■ What you need to do
Exactly reproduce each record listed below.

■ Source material
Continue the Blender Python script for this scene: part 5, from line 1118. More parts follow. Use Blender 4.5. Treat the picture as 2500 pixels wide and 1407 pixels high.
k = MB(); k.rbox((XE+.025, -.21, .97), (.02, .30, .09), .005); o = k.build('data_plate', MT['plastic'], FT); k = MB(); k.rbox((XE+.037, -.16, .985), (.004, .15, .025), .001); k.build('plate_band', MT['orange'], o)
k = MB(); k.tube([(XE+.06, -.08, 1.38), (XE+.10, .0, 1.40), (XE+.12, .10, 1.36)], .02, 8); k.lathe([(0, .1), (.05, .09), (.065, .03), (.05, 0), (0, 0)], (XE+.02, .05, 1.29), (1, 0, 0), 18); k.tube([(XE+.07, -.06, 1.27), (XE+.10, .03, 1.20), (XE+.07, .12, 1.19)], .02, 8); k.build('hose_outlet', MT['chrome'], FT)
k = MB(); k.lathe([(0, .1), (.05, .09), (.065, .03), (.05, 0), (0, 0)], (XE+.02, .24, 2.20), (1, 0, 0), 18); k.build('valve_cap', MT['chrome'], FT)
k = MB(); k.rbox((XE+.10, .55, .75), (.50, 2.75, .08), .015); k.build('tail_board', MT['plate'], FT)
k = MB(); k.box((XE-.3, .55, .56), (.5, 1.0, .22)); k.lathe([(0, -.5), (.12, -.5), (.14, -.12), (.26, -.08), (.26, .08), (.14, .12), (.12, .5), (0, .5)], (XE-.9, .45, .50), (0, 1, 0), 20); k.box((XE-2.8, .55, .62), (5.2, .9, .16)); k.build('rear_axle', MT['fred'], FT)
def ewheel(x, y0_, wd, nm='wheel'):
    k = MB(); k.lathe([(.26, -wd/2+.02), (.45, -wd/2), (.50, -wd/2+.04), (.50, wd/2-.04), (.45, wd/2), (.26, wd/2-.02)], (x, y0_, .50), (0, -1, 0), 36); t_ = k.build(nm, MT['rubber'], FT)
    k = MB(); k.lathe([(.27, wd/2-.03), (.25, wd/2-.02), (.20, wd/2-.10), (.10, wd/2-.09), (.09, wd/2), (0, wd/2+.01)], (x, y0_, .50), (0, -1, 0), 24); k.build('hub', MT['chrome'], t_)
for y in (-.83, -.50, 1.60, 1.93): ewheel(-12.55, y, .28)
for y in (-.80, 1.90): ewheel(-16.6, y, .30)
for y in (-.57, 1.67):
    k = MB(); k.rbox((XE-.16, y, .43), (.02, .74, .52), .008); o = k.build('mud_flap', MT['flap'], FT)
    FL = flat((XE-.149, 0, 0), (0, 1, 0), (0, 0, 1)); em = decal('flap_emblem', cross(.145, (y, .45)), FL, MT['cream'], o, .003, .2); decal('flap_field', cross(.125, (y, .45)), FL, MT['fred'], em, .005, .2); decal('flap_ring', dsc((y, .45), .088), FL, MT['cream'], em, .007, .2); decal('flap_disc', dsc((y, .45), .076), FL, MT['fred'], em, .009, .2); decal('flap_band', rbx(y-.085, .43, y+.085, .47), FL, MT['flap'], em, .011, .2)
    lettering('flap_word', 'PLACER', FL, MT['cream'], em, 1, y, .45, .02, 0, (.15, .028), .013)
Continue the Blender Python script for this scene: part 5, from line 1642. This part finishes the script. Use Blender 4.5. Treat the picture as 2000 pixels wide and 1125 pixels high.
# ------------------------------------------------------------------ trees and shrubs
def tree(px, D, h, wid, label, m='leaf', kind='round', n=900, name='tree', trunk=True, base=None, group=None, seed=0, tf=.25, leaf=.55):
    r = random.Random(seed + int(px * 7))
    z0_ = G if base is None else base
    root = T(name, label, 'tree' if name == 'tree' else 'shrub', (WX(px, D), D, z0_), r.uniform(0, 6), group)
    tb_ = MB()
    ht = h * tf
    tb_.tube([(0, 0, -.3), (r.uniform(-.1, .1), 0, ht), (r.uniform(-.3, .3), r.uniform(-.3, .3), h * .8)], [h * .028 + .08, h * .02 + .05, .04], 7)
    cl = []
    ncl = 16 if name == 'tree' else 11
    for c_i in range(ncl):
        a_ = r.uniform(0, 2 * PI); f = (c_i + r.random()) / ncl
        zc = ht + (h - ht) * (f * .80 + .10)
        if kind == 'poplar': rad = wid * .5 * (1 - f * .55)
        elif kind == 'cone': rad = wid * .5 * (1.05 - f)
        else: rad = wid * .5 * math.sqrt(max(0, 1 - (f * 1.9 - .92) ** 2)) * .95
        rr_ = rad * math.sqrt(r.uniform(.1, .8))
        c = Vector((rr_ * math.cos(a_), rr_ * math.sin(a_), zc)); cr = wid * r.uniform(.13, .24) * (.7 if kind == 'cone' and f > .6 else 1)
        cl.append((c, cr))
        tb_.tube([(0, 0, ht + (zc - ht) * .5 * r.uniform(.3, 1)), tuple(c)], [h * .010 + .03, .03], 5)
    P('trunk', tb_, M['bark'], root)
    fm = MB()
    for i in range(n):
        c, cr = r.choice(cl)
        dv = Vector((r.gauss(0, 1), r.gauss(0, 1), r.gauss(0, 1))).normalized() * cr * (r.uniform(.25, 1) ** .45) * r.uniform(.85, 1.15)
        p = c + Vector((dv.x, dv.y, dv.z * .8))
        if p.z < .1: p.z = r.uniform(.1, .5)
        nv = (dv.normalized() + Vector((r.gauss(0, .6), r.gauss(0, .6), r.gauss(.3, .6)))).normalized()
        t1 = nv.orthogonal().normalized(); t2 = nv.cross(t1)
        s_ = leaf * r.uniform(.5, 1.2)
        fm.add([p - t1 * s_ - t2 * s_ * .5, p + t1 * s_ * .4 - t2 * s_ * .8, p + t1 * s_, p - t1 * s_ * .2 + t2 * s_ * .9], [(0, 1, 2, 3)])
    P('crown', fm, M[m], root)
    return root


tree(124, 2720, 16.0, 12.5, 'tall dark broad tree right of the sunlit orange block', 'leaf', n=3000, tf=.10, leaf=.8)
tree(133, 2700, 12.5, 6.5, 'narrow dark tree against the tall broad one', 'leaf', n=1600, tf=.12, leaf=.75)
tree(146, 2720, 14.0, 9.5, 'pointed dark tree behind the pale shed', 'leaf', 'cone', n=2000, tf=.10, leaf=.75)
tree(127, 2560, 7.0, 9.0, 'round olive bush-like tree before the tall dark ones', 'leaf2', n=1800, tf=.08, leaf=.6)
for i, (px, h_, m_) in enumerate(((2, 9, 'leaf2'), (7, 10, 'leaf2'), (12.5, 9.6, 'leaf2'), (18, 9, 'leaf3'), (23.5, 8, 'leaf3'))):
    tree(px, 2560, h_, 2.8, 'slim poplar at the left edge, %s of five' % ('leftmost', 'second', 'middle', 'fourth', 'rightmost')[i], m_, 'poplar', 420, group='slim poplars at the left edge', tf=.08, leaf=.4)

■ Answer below
Continue the Blender Python script for this scene: part 5, from line 1118. More parts follow. Use Blender 4.5. Treat the picture as 2500 pixels wide and 1407 pixels high.
k = MB(); k.rbox((XE+.025, -.21, .97), (.02, .30, .09), .005); o = k.build('data_plate', MT['plastic'], FT); k = MB(); k.rbox((XE+.037, -.16, .985), (.004, .15, .025), .001); k.build('plate_band', MT['orange'], o)
k = MB(); k.tube([(XE+.06, -.08, 1.38), (XE+.10, .0, 1.40), (XE+.12, .10, 1.36)], .02, 8); k.lathe([(0, .1), (.05, .09), (.065, .03), (.05, 0), (0, 0)], (XE+.02, .05, 1.29), (1, 0, 0), 18); k.tube([(XE+.07, -.06, 1.27), (XE+.10, .03, 1.20), (XE+.07, .12, 1.19)], .02, 8); k.build('hose_outlet', MT['chrome'], FT)
k = MB(); k.lathe([(0, .1), (.05, .09), (.065, .03), (.05, 0), (0, 0)], (XE+.02, .24, 2.20), (1, 0, 0), 18); k.build('valve_cap', MT['chrome'], FT)
k = MB(); k.rbox((XE+.10, .55, .75), (.50, 2.75, .08), .015); k.build('tail_board', MT['plate'], FT)
k = MB(); k.box((XE-.3, .55, .56), (.5, 1.0, .22)); k.lathe([(0, -.5), (.12, -.5), (.14, -.12), (.26, -.08), (.26, .08), (.14, .12), (.12, .5), (0, .5)], (XE-.9, .45, .50), (0, 1, 0), 20); k.box((XE-2.8, .55, .62), (5.2, .9, .16)); k.build('rear_axle', MT['fred'], FT)
def ewheel(x, y0_, wd, nm='wheel'):
    k = MB(); k.lathe([(.26, -wd/2+.02), (.45, -wd/2), (.50, -wd/2+.04), (.50, wd/2-.04), (.45, wd/2), (.26, wd/2-.02)], (x, y0_, .50), (0, -1, 0), 36); t_ = k.build(nm, MT['rubber'], FT)
    k = MB(); k.lathe([(.27, wd/2-.03), (.25, wd/2-.02), (.20, wd/2-.10), (.10, wd/2-.09), (.09, wd/2), (0, wd/2+.01)], (x, y0_, .50), (0, -1, 0), 24); k.build('hub', MT['chrome'], t_)
for y in (-.83, -.50, 1.60, 1.93): ewheel(-12.55, y, .28)
for y in (-.80, 1.90): ewheel(-16.6, y, .30)
for y in (-.57, 1.67):
    k = MB(); k.rbox((XE-.16, y, .43), (.02, .74, .52), .008); o = k.build('mud_flap', MT['flap'], FT)
    FL = flat((XE-.149, 0, 0), (0, 1, 0), (0, 0, 1)); em = decal('flap_emblem', cross(.145, (y, .45)), FL, MT['cream'], o, .003, .2); decal('flap_field', cross(.125, (y, .45)), FL, MT['fred'], em, .005, .2); decal('flap_ring', dsc((y, .45), .088), FL, MT['cream'], em, .007, .2); decal('flap_disc', dsc((y, .45), .076), FL, MT['fred'], em, .009, .2); decal('flap_band', rbx(y-.085, .43, y+.085, .47), FL, MT['flap'], em, .011, .2)
    lettering('flap_word', 'PLACER', FL, MT['cream'], em, 1, y, .45, .02, 0, (.15, .028), .013)
Continue the Blender Python script for this scene: part 5, from line 1642. This part finishes the script. Use Blender 4.5. Treat the picture as 2000 pixels wide and 1125 pixels high.
# ------------------------------------------------------------------ trees and shrubs
def tree(px, D, h, wid, label, m='leaf', kind='round', n=900, name='tree', trunk=True, base=None, group=None, seed=0, tf=.25, leaf=.55):
    r = random.Random(seed + int(px * 7))
    z0_ = G if base is None else base
    root = T(name, label, 'tree' if name == 'tree' else 'shrub', (WX(px, D), D, z0_), r.uniform(0, 6), group)
    tb_ = MB()
    ht = h * tf
    tb_.tube([(0, 0, -.3), (r.uniform(-.1, .1), 0, ht), (r.uniform(-.3, .3), r.uniform(-.3, .3), h * .8)], [h * .028 + .08, h * .02 + .05, .04], 7)
    cl = []
    ncl = 16 if name == 'tree' else 11
    for c_i in range(ncl):
        a_ = r.uniform(0, 2 * PI); f = (c_i + r.random()) / ncl
        zc = ht + (h - ht) * (f * .80 + .10)
        if kind == 'poplar': rad = wid * .5 * (1 - f * .55)
        elif kind == 'cone': rad = wid * .5 * (1.05 - f)
        else: rad = wid * .5 * math.sqrt(max(0, 1 - (f * 1.9 - .92) ** 2)) * .95
        rr_ = rad * math.sqrt(r.uniform(.1, .8))
        c = Vector((rr_ * math.cos(a_), rr_ * math.sin(a_), zc)); cr = wid * r.uniform(.13, .24) * (.7 if kind == 'cone' and f > .6 else 1)
        cl.append((c, cr))
        tb_.tube([(0, 0, ht + (zc - ht) * .5 * r.uniform(.3, 1)), tuple(c)], [h * .010 + .03, .03], 5)
    P('trunk', tb_, M['bark'], root)
    fm = MB()
    for i in range(n):
        c, cr = r.choice(cl)
        dv = Vector((r.gauss(0, 1), r.gauss(0, 1), r.gauss(0, 1))).normalized() * cr * (r.uniform(.25, 1) ** .45) * r.uniform(.85, 1.15)
        p = c + Vector((dv.x, dv.y, dv.z * .8))
        if p.z < .1: p.z = r.uniform(.1, .5)
        nv = (dv.normalized() + Vector((r.gauss(0, .6), r.gauss(0, .6), r.gauss(.3, .6)))).normalized()
        t1 = nv.orthogonal().normalized(); t2 = nv.cross(t1)
        s_ = leaf * r.uniform(.5, 1.2)
        fm.add([p - t1 * s_ - t2 * s_ * .5, p + t1 * s_ * .4 - t2 * s_ * .8, p + t1 * s_, p - t1 * s_ * .2 + t2 * s_ * .9], [(0, 1, 2, 3)])
    P('crown', fm, M[m], root)
    return root


tree(124, 2720, 16.0, 12.5, 'tall dark broad tree right of the sunlit orange block', 'leaf', n=3000, tf=.10, leaf=.8)
tree(133, 2700, 12.5, 6.5, 'narrow dark tree against the tall broad one', 'leaf', n=1600, tf=.12, leaf=.75)
tree(146, 2720, 14.0, 9.5, 'pointed dark tree behind the pale shed', 'leaf', 'cone', n=2000, tf=.10, leaf=.75)
tree(127, 2560, 7.0, 9.0, 'round olive bush-like tree before the tall dark ones', 'leaf2', n=1800, tf=.08, leaf=.6)
for i, (px, h_, m_) in enumerate(((2, 9, 'leaf2'), (7, 10, 'leaf2'), (12.5, 9.6, 'leaf2'), (18, 9, 'leaf3'), (23.5, 8, 'leaf3'))):
    tree(px, 2560, h_, 2.8, 'slim poplar at the left edge, %s of five' % ('leftmost', 'second', 'middle', 'fourth', 'rightmost')[i], m_, 'poplar', 420, group='slim poplars at the left edge', tf=.08, leaf=.4)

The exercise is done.